=== AIM OF THE TASK ===
Reproduce the top of the data verbatim, through and including the line that contains "COL = S.collection".

-- Begin --

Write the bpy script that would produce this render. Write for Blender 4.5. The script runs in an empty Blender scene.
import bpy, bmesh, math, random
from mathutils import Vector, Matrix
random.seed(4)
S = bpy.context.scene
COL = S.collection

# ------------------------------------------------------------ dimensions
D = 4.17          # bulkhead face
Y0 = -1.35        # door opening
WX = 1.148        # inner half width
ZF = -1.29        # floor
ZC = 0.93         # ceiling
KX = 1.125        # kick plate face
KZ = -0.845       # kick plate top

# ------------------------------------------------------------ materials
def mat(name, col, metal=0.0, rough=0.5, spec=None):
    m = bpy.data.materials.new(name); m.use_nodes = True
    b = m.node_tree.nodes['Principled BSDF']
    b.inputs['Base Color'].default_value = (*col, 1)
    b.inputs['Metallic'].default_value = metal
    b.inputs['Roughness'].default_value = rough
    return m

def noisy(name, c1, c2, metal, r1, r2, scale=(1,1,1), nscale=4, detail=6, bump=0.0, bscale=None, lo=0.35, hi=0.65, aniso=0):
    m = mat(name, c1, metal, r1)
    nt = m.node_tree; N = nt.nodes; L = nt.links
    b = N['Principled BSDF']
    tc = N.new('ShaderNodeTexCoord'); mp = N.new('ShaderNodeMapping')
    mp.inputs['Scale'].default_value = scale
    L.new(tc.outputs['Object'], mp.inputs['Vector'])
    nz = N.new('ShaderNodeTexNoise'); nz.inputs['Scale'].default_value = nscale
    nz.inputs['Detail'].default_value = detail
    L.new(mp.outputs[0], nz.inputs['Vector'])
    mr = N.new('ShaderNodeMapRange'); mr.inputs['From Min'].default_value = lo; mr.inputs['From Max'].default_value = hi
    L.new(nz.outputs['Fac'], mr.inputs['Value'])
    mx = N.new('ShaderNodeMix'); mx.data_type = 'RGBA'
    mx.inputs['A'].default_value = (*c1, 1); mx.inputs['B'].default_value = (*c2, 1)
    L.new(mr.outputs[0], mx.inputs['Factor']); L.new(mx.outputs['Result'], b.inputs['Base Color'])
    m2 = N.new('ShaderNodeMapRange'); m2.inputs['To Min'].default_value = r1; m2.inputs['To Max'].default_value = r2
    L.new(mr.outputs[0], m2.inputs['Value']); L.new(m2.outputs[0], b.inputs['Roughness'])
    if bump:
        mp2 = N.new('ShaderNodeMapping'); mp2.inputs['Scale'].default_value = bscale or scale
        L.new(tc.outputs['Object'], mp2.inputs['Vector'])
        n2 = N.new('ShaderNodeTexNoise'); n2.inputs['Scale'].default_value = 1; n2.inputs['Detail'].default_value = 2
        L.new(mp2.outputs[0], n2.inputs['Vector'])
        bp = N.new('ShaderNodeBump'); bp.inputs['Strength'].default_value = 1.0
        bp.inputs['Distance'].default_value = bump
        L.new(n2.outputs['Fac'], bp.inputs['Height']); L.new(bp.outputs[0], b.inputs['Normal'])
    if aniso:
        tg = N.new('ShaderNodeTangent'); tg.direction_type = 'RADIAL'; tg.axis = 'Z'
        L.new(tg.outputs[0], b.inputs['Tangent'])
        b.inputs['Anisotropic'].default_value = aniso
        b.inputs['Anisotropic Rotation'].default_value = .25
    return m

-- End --

=== TASK ANSWER ===
Write the bpy script that would produce this render. Write for Blender 4.5. The script runs in an empty Blender scene.
import bpy, bmesh, math, random
from mathutils import Vector, Matrix
random.seed(4)
S = bpy.context.scene
COL = S.collection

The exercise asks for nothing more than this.